Inutile de continuer

L'affaire Mulroney-Schreiber



Faut-il une commission d'enquête publique sur l'affaire Mulroney-Schreiber? Non. Il faut souhaiter que David Johnston, l'ancien chancelier de McGill qui doit conseiller le premier ministre Harper sur la marche à suivre, lui suggère instamment de mettre cette mauvaise idée au rancart.
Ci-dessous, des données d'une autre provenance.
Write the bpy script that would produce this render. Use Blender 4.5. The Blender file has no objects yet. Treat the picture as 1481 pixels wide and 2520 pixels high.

Les politiciens ont autre chose à faire, et les contribuables, d'autres priorités, que de dépenser de 50 à 100 millions de dollars pour une opération inutile, qui ne fera qu'agiter de la boue.
Il est déjà établi qu'il n'y a pas eu malversation dans l'achat des Airbus. C'est là qu'aurait été le gros scandale. La GRC a enquêté, et n'a rien trouvé. Des journalistes torontois ont tout fait, depuis des années, pour déterrer un scandale «Airbus», et ils n'ont rien trouvé.
Même Schreiber a déclaré que l'ancien premier ministre n'avait rien à voir avec ces acquisitions décidées par le conseil d'Air Canada, sur la recommandation unanime d'un comité technique. Il est vrai qu'on ne peut se fier à Schreiber, mais dans ce cas-ci on le peut, car Schreiber, loin d'avoir intérêt à exonérer Mulroney, a tout intérêt à répandre des rumeurs de scandale puisque c'est ce qui lui permet d'échapper à l'extradition.
Il s'ensuit que le seul mystère à élucider est de savoir pourquoi, alors qu'il était encore député, M. Mulroney a accepté un paiement en espèces, puis deux autres une fois revenu à la vie privée. Mais à moins de prétendre entrer dans les cerveaux - ce serait une tactique digne du mccarthyisme -, la meilleure des commissions d'enquête sera toujours incapable de faire la lumière sur les motivations profondes des êtres humains.
La seule illégalité aurait été que M. Mulroney n'ait pas payé de l'impôt sur ces montants. Or, il l'a fait. Aurait-il eu, à un moment donné, l'intention de ne pas le faire? On ne le saura jamais. Et en définitive, cela importe peu sous l'angle de l'intérêt public. Certes, comme on dit, «cela regarde mal», mais les faits sont là, têtus.
Que M. Mulroney ait effectué ou non du bon travail pour Thyssen en échange de ces émoluments, qu'il ait gardé ou non des documents étayant ce travail, rien de cela n'a la moindre incidence sur l'intérêt public, car il s'agissait d'une transaction d'affaires privée.
Devant une commission d'enquête, M. Mulroney serait forcé de s'expliquer davantage qu'il ne l'a fait devant le comité parlementaire de l'éthique. Mais il aura beau répondre par le menu détail, en quoi est-il d'intérêt public de savoir où était son coffret de sécurité new-yorkais, ou comment il a dépensé l'argent qui s'y trouvait, ou quelle était la teneur de ses déclarations de revenus?
Bien sûr, cela satisferait la curiosité populaire, mais en quoi les activités financières d'un simple citoyen sont-elles d'intérêt public? À plus forte raison au sujet d'une histoire qui remonte à 14 ans, et qui n'a pas l'ombre d'une incidence sur la vie politique contemporaine?
Tout ce que l'on sait, c'est que M. Mulroney est en règle avec le fisc (et même s'il ne l'était pas, faut-il instituer des enquêtes publiques sur tous les citoyens qui ont des problèmes avec l'impôt?)
Il n'y a pas ici de comparaison avec le scandale des commandites, qui concernait un gouvernement en place. Mais l'on sait maintenant que M. Harper n'a rien eu à voir avec cette affaire-ci. Même les députés de l'opposition ne jouent plus sur cette corde-là. Raison de plus pour que M. Harper revienne sur sa décision impulsive d'instituer une commission d'enquête.
Certains disent qu'il faut rétablir la crédibilité de la fonction de premier ministre. Foutaise! Schreiber prétend qu'il a été question d'argent l'avant-veille de la démission de M. Mulroney comme premier ministre. Ce dernier dit le contraire. Encore ici, on ne saura jamais la vérité, mais entre la parole d'un Schreiber et celle d'un Mulroney, il n'y a pas à hésiter.
On dira que, ne serait-ce que pour l'exemple, Brian Mulroney devrait être puni. Mais de quoi au juste, si rien d'illégal ne peut être prouvé? De toute façon, convenons-en: M. Mulroney est désormais un homme à jamais humilié, et sa réputation est singulièrement ternie aux yeux d'une majorité de Canadiens. Pour un homme qui tenait tant à son image et qui était, non sans raison d'ailleurs, si fier de son bilan comme premier ministre, y a-t-il pire punition que celle-là?